Nella prima parte, frizzante, giocata sugli equivoci e sulle reticenze, César (Patrick Bruel) costringe il compassato amico di una vita Arthur (Fabrice Luchini) ad affrontare una mezza dozzina di avventure destabilizzanti, una convivenza forzata, ed una serie di viaggi allo scopo di esaurire una lunga lista di cose da fare prima della morte. Arthur opterebbe per la lettura di Proust ma Cèsar è di tutt'altro avviso e preferirebbe lasciare Proust al letto d'ospedale e far baldoria in un night club dove, possibilmente, rimorchiare qualche compiacente fanciulla. Sull'equivoco di una sentenza di morte per cancro che lascia solo alcuni mesi di vita i registi mettono in scena le schermaglie tre due amici cinquantaseienni che sembrano il sole e luna, tanto sono diversi nell'approccio alla vita. César, non ha combinato nulla negli anni, ha delapidato una fortuna, è passato da un letto all'altro ed è vissuto come se non ci fosse un domani con il gaudio spensierato di chi non è mai maturato. Di ben altra pasta Arthur, ricercatore universitario, noioso, infelice e morbosamente attaccato all'anello di matrimonio di Virginie, l'ex moglie che l'ha lasciato da tempo per un altro uomo. Tra equivoci, screzi e battute scorrette ("Lui è ebreo sefardita e comunista, non crede più. Io? Ebreo ebreo, ashkenazita. Ogni tanto al tempio e poi sono apposto per un pezzo") il film si dirige verso la stretta finale in cui l'amicizia si spezza, si ricompone e poi si eleva a sublime ricordo di un passato che se ne va per fare posto, finalmente, ad un futuro diverso e migliore. Che sia la pace di chi ha fatto i conti con se stesso e può lasciare la vita senza rimpianti o la vitalità nuova di chi ricomincia tutto da capo mettendo in discussione il suo modus operandi e le proprie zone di comfort, in fondo, non ha importanza.
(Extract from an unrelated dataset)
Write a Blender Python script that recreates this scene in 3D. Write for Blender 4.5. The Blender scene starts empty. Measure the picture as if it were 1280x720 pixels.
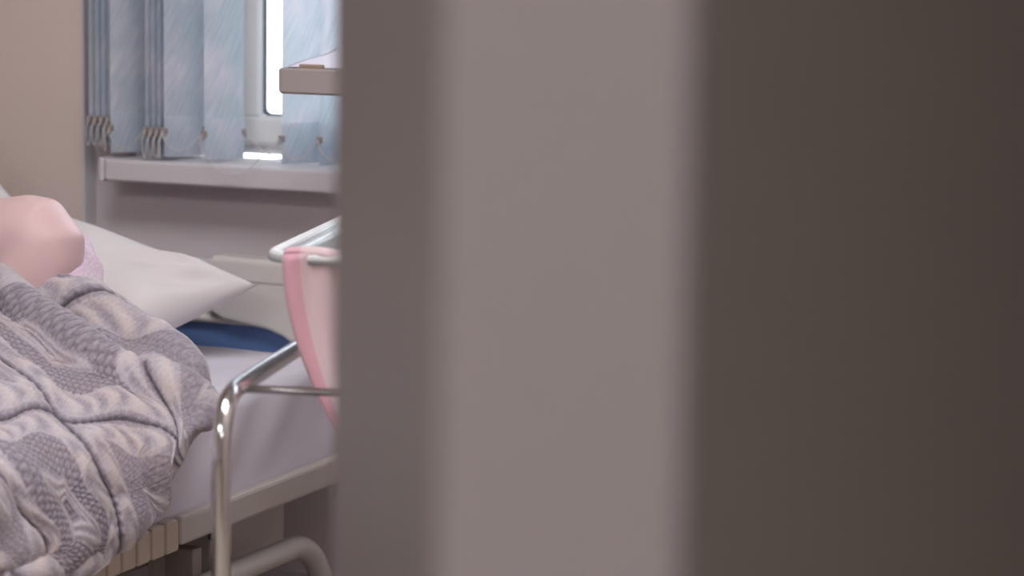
import bpy, bmesh, math, random
import numpy as np
from mathutils import Vector, Matrix
from math import radians, sin, cos, pi

random.seed(7)
rng = np.random.default_rng(7)
S = bpy.context.scene
COL = S.collection

# ------------------------------------------------------------------ camera
yaw, pit, rol = radians(23.4), radians(7.6), radians(.85)
F = Vector((-sin(yaw) * cos(pit), cos(yaw) * cos(pit), -sin(pit)))
R0 = Vector((cos(yaw), sin(yaw), 0))
U0 = R0.cross(F)
R = R0 * cos(rol) + U0 * sin(rol)
U = -R0 * sin(rol) + U0 * cos(rol)
cd = bpy.data.cameras.new('camera')
cam = bpy.data.objects.new('camera', cd)
COL.objects.link(cam)
M = Matrix((R, U, -F)).transposed().to_4x4()
M.translation = Vector((0, 0, 1.3))
cam.matrix_world = M
cd.sensor_width = 36
cd.lens = 90
cd.clip_start = .05
cd.dof.use_dof = True
cd.dof.focus_distance = 4.15
cd.dof.aperture_fstop = 2.9
S.camera = cam

# ------------------------------------------------------------------ world, view
S.view_settings.view_transform = 'Standard'
S.view_settings.look = 'None'
S.view_settings.exposure = 0.0
S.view_settings.gamma = 1.0
S.view_settings.use_curve_mapping = False
w = bpy.data.worlds.new('overcast sky')
S.world = w
w.use_nodes = True
nt = w.node_tree
bg = nt.nodes['Background']
tc = nt.nodes.new('ShaderNodeTexCoord')
sp = nt.nodes.new('ShaderNodeSeparateXYZ')
cr = nt.nodes.new('ShaderNodeValToRGB')
cr.color_ramp.elements[0].position = .42
cr.color_ramp.elements[0].color = (.56, .57, .58, 1)
cr.color_ramp.elements[1].position = .62
cr.color_ramp.elements[1].color = (.88, .94, 1.0, 1)
mr = nt.nodes.new('ShaderNodeMapRange')
mr.inputs[1].default_value = -1
nt.links.new(tc.outputs['Generated'], sp.inputs[0])
nt.links.new(sp.outputs['Z'], mr.inputs[0])
nt.links.new(mr.outputs[0], cr.inputs[0])
nt.links.new(cr.outputs[0], bg.inputs[0])
SKY = 7.0
bg.inputs[1].default_value = SKY


def area(name, loc, size, power, color, rot=(0, 0, 0), portal=False):
    l = bpy.data.lights.new(name, 'AREA')
    l.shape = 'RECTANGLE'
    l.size, l.size_y = size
    l.energy = power
    l.color = color
    o = bpy.data.objects.new(name, l)
    o.location = loc
    o.rotation_euler = rot
    COL.objects.link(o)
    if portal:
        l.cycles.is_portal = True
    return o


area('window_portal', (-1.75, 4.56, 1.6), (2.1, 1.4), 1, (1, 1, 1), (radians(-90), 0, 0), True)
ROOM_W, BACK_W, CORR_W = 36.0, 43.0, 44.0
area('ward_side_fill', (-1.45, 2.55, 2.62), (1.7, .8), ROOM_W, (1.0, .98, .995))  # unseen fill, placed to brighten the bed's right flank
area('ward_back_fill', (-1.9, -.3, 2.62), (1.7, .8), BACK_W, (1.0, .975, .985))  # unseen fill, added to light the camera-facing surfaces
area('corridor_lamp_light', (.4, -1.3, 2.62), (1.2, .6), CORR_W, (1.0, .985, 1.0))


# ------------------------------------------------------------------ materials
def lin(c):
    return tuple((v / 255 / 12.92) if v / 255 <= .04045 else ((v / 255 + .055) / 1.055) ** 2.4 for v in c) + (1,)


def mat(name, rgb, rough=.6, metal=0, var=.06, scale=6.0, bump=0.0, bscale=200.0, sheen=0, spec=.5, sss=0):
    m = bpy.data.materials.new(name)
    m.use_nodes = True
    n, l = m.node_tree.nodes, m.node_tree.links
    b = n['Principled BSDF']
    t = n.new('ShaderNodeTexCoord')
    no = n.new('ShaderNodeTexNoise')
    no.inputs['Scale'].default_value = scale
    no.inputs['Detail'].default_value = 4
    l.new(t.outputs['Object'], no.inputs['Vector'])
    mx = n.new('ShaderNodeMix')
    mx.data_type = 'RGBA'
    c = lin(rgb)
    mx.inputs['A'].default_value = tuple(v * (1 - var) for v in c[:3]) + (1,)
    mx.inputs['B'].default_value = tuple(min(1, v * (1 + var)) for v in c[:3]) + (1,)
    l.new(no.outputs['Fac'], mx.inputs['Factor'])
    l.new(mx.outputs['Result'], b.inputs['Base Color'])
    b.inputs['Roughness'].default_value = rough
    b.inputs['Metallic'].default_value = metal
    b.inputs['Specular IOR Level'].default_value = spec
    if sheen:
        b.inputs['Sheen Weight'].default_value = sheen
    if sss:
        b.inputs['Subsurface Weight'].default_value = sss
        b.inputs['Subsurface Radius'].default_value = (.012, .005, .003)
        b.inputs['Subsurface Scale'].default_value = 1
    if bump:
        n2 = n.new('ShaderNodeTexNoise')
        n2.inputs['Scale'].default_value = bscale
        l.new(t.outputs['Object'], n2.inputs['Vector'])
        bp = n.new('ShaderNodeBump')
        bp.inputs['Strength'].default_value = bump
        bp.inputs['Distance'].default_value = .002
        l.new(n2.outputs['Fac'], bp.inputs['Height'])
        l.new(bp.outputs['Normal'], b.inputs['Normal'])
    return m


MT = {
    'wall': mat('warm beige wall paint', (212, 197, 192), .75, bump=.12, bscale=120, var=.02, scale=2),
    'wall_bay': mat('grey beige bay paint', (214, 205, 209), .75, bump=.12, bscale=120, var=.02, scale=2),
    'corridor': mat('dull taupe corridor paint', (172, 166, 161), .6, bump=.1, bscale=120, var=.02, scale=2),
    'ceiling': mat('white ceiling paint', (225, 222, 216), .8),
    'floor': mat('grey beige linoleum', (170, 158, 146), .35, var=.12, scale=40),
    'pvc': mat('white window plastic', (236, 238, 240), .3, var=.01),
    'sill': mat('white laminate sill', (206, 203, 209), .35, var=.01),
    'gasket': mat('dark grey rubber gasket', (84, 88, 104), .6),
    'door': mat('taupe painted door', (100, 94, 91), .5, var=.02, scale=3),
    'frame': mat('pale grey beige door frame paint', (150, 142, 143), .5, var=.02, scale=3),
    'bed_plastic': mat('off white bed plastic', (196, 192, 189), .4, var=.02),
    'bed_metal': mat('cream powder coated steel', (184, 177, 173), .45, var=.03),
    'beige_block': mat('beige bed plastic', (190, 177, 165), .45, var=.03),
    'dark_metal': mat('dull grey steel chassis', (150, 142, 139), .5, var=.05),
    'black': mat('black plastic', (30, 29, 30), .5),
    'blue': mat('blue bed panel', (100, 128, 180), .45, var=.04),
    'sheet': mat('white cotton sheet', (212, 208, 221), .85, var=.015, bump=.15, bscale=500, sheen=.2),
    'pillow': mat('white pillowcase cotton', (216, 211, 213), .8, var=.01, bump=.1, bscale=500, sheen=.2),
    'skin': mat('fair skin', (208, 178, 180), .5, var=.05, scale=9, sss=.15, bump=.05, bscale=300, spec=.3),
    'hair': mat('brown hair', (84, 62, 50), .5, var=.3, scale=60),
    'eye': mat('dark eyelashes', (50, 40, 38), .5),
    'chrome': mat('polished chrome', (205, 205, 207), .13, 1, var=.02),
    'bead': mat('pale bead chain', (206, 200, 200), .35, .25, var=.05),
    'clip': mat('grey brown plastic clip', (150, 141, 141), .5),
    'tray': mat('beige grey tray plastic', (156, 148, 146), .5, var=.02),
    'paper': mat('white paper', (225, 222, 238), .8, var=.01),
    'card': mat('tan cardboard', (152, 132, 120), .8, var=.04),
    'rim': None, 'towel': None, 'tub': None, 'slat': None, 'glass': None, 'quilt': None, 'floral': None,
    'lamp': None,
}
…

César e Arthur vanno verso la giusta direzione, prendendosi i loro tempi, applicando i loro metodi per percorrere la strada che permetterà di recuperare stimoli ed affetti.
Patrick Bruel grande mattatore nella parte dell'eterno Peter Pan mentre Fabrice Luchini se la cava bene anche se interpreta in maniera poco credibile un personaggio di dodici anni più giovane. Regia brillante nella prima parte che tende a tracimare nel sentimentalismo nella seconda dove a salvare la situazione ci pensa qualche buffonata di César e una divertente lettera testamento nella quale il de cuius lascia al suo erede tutta la propria ardimentosa filosofia di vita. Questa, sì, adatta ai tempi che corrono.
Piacevole per una risata in compagnia, meglio per un sorriso in GroupWatch.